For Gutjahr, the role of the bible and its interpretation, publication and distribution accompanies an examination of the message and the medium of other sacred texts in America (e.g., Joseph Smith’s, Book of Mormon; Mary Baker Eddy’s, Science and Health; L. Ron Hubbard’s, Dianetics, as well as the Bhagavad Gita and the Qur’an).

To this list one could add various texts such as the Origin of Species or the works of Richard Dawkins that have become increasingly important to devotees of the so-called New Atheist Movement. In fact, on online atheist discussion boards, the Origin of Species is often suggested as an alternate text for those who are required to swear an oath in court. Like Gutjahr’s assessment of the bible, Darwin’s text is “read” as part of a larger conversation and narrative which originates in the infamous Scopes Monkey Trial that dealt with issues surrounding access to education, Christian identity markers and interactions between religious and legal institutions.

The Interpretive Function of the Text

It should not surprise us that the use of a non-Christian text (along with movies, tracts and even blogs) to promote proselytization is an attractive one. What is of interest and demands both scholarly study and popular discussion is the means through which the Origin of Species (albeit in an altered, abridged format) becomes (presumably unintentionally) aligned with sacred texts and made authoritative through this process of distribution. I suspect that Comfort is banking on the fact that while (much like the bible), many people talk about the Origin of Species, very few actually take the time to read it closely. His introduction is clear, plainly written in a large font which stands in sharp contrast to the small font and Victorian style-writing of the rest of the book.

For those who might not even read Comfort’s introduction, the book jacket very clearly refers to evolutionary theory as part of an unfinished investigation which “a wealth of scientific discoveries since 1971” has dismissed.

Indeed as scholars of interpretive communities will tell us, one of the best ways to refute opponents is to draw them into one’s own discourse and translate their terms as unfinished revelation.
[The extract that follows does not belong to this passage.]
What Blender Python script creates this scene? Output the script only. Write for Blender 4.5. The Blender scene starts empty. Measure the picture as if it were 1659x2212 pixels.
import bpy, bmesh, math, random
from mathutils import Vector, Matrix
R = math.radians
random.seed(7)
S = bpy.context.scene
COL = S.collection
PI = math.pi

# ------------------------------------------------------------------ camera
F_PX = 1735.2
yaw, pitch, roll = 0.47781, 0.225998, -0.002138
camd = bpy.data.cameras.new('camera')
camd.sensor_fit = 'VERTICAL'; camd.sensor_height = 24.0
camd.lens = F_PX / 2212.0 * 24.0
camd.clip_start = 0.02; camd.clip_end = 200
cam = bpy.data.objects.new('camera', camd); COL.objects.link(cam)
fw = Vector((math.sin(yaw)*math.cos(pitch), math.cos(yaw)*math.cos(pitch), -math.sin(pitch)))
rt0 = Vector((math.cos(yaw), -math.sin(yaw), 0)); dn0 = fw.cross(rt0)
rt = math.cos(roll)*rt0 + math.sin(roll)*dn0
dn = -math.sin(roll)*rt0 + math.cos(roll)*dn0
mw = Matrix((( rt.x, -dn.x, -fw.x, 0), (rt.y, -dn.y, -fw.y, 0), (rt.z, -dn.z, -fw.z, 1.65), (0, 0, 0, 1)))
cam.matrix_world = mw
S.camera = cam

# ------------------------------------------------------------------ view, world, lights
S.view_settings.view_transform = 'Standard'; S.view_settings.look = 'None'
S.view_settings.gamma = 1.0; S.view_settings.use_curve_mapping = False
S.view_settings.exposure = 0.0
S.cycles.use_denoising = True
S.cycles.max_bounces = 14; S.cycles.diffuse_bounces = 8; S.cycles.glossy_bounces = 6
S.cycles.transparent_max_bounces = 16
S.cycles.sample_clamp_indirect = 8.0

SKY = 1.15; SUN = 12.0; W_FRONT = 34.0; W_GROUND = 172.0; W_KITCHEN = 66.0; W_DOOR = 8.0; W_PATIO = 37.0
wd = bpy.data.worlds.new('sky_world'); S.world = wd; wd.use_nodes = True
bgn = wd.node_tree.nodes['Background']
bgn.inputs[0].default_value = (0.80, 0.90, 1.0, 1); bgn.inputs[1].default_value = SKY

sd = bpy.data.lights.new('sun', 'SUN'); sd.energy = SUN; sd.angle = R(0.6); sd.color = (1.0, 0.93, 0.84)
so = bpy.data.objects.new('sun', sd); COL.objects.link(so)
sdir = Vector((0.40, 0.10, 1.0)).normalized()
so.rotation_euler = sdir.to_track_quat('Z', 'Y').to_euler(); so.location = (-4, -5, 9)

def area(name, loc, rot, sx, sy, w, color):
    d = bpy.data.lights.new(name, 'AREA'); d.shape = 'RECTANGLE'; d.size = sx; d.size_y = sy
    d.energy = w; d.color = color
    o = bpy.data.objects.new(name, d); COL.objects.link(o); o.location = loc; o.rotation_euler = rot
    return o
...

Comfort does this by suggesting that Darwin’s theory is no longer viable from within the scientific community itself and then offers his reader an alternative worldview which the reader can immediately act upon by praying the sinner’s prayer.

A Working Model

But isn’t this what religion has always done?

Professor Jim Linville reporting on the (somewhat related) Conservative Bible Project points out:

Religions are always innovating, changing and evolving (I just had to get that word in!). Humans create them, consume then and then fiddle with them to make them better suited to their changing needs. Yet, religions are often portrayed as as [sic] timeless. A novelty quickly becomes the way one has always done things. Innovate like hell and do it conservatively.

As an example, Linville points to the suspected ‘deuteronomistic redaction’ of the biblical book of Jeremiah, in which a community with affinity for the book of Deuteronomy reworked certain passages so as to align them more closely with its terms and ideologies.

Similar examples include the gospel writers of Matthew and Luke and their adaptations of the gospel of Mark, the Q-source and other now-lost sources. In fact the author of Luke tells Theophilus that:

I too decided, after investigating everything carefully from the very first, to write and orderly account for you, most excellent Theophilus, so that you may know the truth concerning the things about which you have been instructed. (Luke 1:3-4, NRSV).

This suggests that some of sources available to Theophilus are disorderly, problematic or just plain wrong. While it seems unlikely that Luke would have appended his interpretation directly to these “incorrect” accounts (the way that Comfort has done with the Origin of Species), nevertheless, the practices are not dissimilar. Theophilus is presumably aware of alternative versions of the gospel’s narrative and is maybe even relieved to have a text that more clearly aligns with his own religious and ideological sensitivities. Our modern preferences concerning knowledge and ideology leave us horrified by Comfort’s project, but we cannot deny that his is a venture rooted in ancient practices which, over time, (as in the case of the Gospel of Luke) are permitted to stand (by both devotees and scholars) as the normative version of the text.

What remains of interest is the use of Darwin’s text as a dismissed object with which to promote Christianity. I am suggesting that what it appears that Comfort is doing is simultaneously attributing an authoritative (sacred) status to the Origin of Species as an object while also dismissing its worth as an authoritative (scientific) work as a text. I would be interested if readers of The Religion Beat can identify this practice in other contemporary religious (and non-religious) forms and practices.

Scholarly References

Paul C. Gutjahr (2001). “The State of the Discipline: Sacred Texts in the United States,” Book History 4: 335-370.

David Paul Nord (2004). Faith in Reading: Religious Publishing and the Birth of Mass Media in America. Toronto: Oxford University Press.

1 Comment

  1. Joshua
    December 1, 2009

    One minor note: When people talk about using Origin as something to swear on in court they are generally engaging in deliberate parody. This occurs for two reasons.

    First, Among both religious and non-religious individuals who accept evolution and need to deal with anti-evolutionists all the time, the perception of evolution as religious is very annoying. Thus, there is a focus by certain creationists, such as Comfort, on Origin of Species or on the life of Darwin, as if bad things he did in his life would somehow invalidate the theory of evolution. This line of argument is so bad that even Ken Ham of AiG has explained in detail why this is a bad argument. Thus acting like the book is sacred is a direct parody of what the people are being accused of.

    Second, there is a great deal of annoyance that holy texts are used to swear upon for legal purposes in the US and there’s some perception that this violates the principle of separation and church and state (the courts have consistently said otherwise but it is still irritating to many). Moreover, to many agnostics and atheists, such use seems to give religion, especially popular religions, a privileged position in the public sphere. Thus, the same sort of people who suggest using Origins might suggest using Principia Discordia or the texts of the Flying Spaghetti Monster.